Beiläufig verdeutlicht Delius übrigens auch, wo nach seiner Beobachtung Gewinn geholt worden ist aus jenen Ereignissen der Zeitgeschichte, die Ausgangspunkt, nicht Gegenstand des Romans sind. Büttingers Ende bringt Öl für die Public Relations der Menschenführer. Einmal schließt Diehl, der Profi, messerscharf, daß da jetzt offenbar andere Leute in der Szene mitmischen. Leute mit Weitblick und präzisem Kalkül. Allzu plastisch treten die Sympathiegewinne hervor, als daß sie, überlegt er, noch bloßer Zufall sein könnten. Delius läßt keine Spur von Verständnis für die Büttinger-Kidnapper erkennen. Eher schon eine gewissen Neigung, Roland Diehl mitfühlend einen Bonus einzuräumen. Kann denn ein Mensch seiner mittleren Statur und mit seinen Ängsten sich überhaupt fernhalten vom Riesenrad des Erfolgs, das Leute wie ihn manchmal so rasch und leicht nach oben trägt?

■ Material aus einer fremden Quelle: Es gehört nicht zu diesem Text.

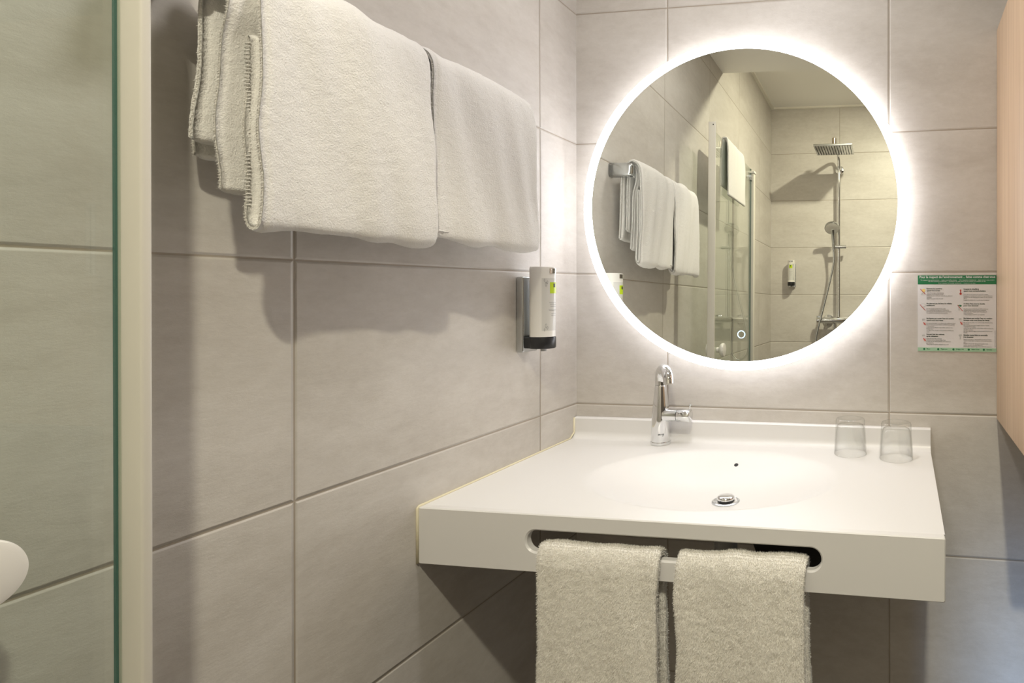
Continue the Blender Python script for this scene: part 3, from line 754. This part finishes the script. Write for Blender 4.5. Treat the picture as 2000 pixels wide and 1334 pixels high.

Eine bissige Revue, sie zeigt Scharfblick und Zugriff, und wenn die vertraute bundesrepublikanische Szenerie deutlich überbelichtet ist, so läßt das doch nur Konturen krasser hervortreten., die in ihr da sind. Ein pointiert geschriebener Aufriß jüngster bundesrepublikanischer Vorgänge, in dem noch die Neigung des Autors zu stilistischen Bravourstücken Realität spiegelt. Sogar Delius‘ Entschluß, von den schon gewohnten, bisher für seine Vornamen eingesetzten Kürzeln „F.C.“ zu lassen und mit seinem ersten Roman als Friedrich Christian Delius hervorzutreten, signalisiert eine gewisse Bedeutung. Gewichtige, sehr deutsche Vornamen. Und man sollte sich da nichts vormachen: das Bedürfnis, die Erwartung, die Delius zu seinem unbequemen Protokoll individueller und sozialer Defizite stimuliert haben, sie haben weit mehr Hintergrund in dem, was „deutsch“ heißt, als all die selbstgewissen Widersprüche, die es bei den Betroffenen, den Menschenführern samt ihren Roland Diehls auslösen mag.